The exhibition will present a series of drawings and ceramic sculptures, showcasing traditional and innovative ways of presenting art, all the while exploring the organic nature of the corporal form.

Artefact.Berlin announces the first solo show by Brazilian, Berlin-based artist Caterina Renaux Hering, following her recent graduation at Universität der Künste (UDK) in Berlin. Blushing out of Blue, will be on view from November 3, 2023 – December 20, 2023, unveiling new and site-specific pieces, ranging from dainty drawings to ceramic sculptures, expressing the artist’s sensibility towards crafting a distinctive language with shapes, senses, and exploration of materiality.
Blushing out of Blue will debut a series of distinct drawings, on paper, inside resin and cast in silicone, engulfing the gallery into the very essence of Renaux Hering’s subject, genuine sensation. The diverse expression from a range of mediums allows the artist to craft narratives, diving deeper into the sensuality of the subject, ultimately becoming mystifying surfaces for generating sentiments. Working within the existing materiality of the exhibition space itself, the works become embedded in its structure, further coding its sensual essence into the gallery.

At the heart of Renaux Hering’s artistry lies an exploration of the human body as the central subject and vehicle for her creative expression, drawing on the themes of transience, eroticism, delight and duration. Probing various facets of sensibility through her unique perspective, Renaux Hering’s work invites viewers to make sense of the genuine sensations that pulse through corporeal existence. Drawing, as a consistent presence in her oeuvre, allows Renaux Hering to look for the soul’s knowledge of our intrinsically unfolding self. Serving as her very own Ariadne’s thread, the lines act as guides for navigating the labyrinth of subjectivity, packing depths into shapes and emerging from abstraction towards clarity.
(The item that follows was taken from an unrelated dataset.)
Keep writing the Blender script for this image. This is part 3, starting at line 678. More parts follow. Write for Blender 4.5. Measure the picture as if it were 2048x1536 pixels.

Blushing out of Blue unveils a variety of the artist’s drawings, based on different plastic approaches encompassing both tradition and innovation. Spanning from the conventional method of drawing on paper, glass, and framing, the pieces include the use of resin as an ode to 1960s Italian aesthetics, and conclude with several drawings utilizing silicone, an innovative technique developed by the artist herself. The drawings fuse with silicone becoming one, liberating them into a skin-like fluid condition, achieving the resilience required for fragility to thrive. Netting the essence of the exhibition, in ‘LinDonna’ (pictured above left), a drawing cast in silicone, the artist captures the beauty of femininity as the nurturer of the continuity of life and, as the very form that existence crafts to seduce the production of life continuously.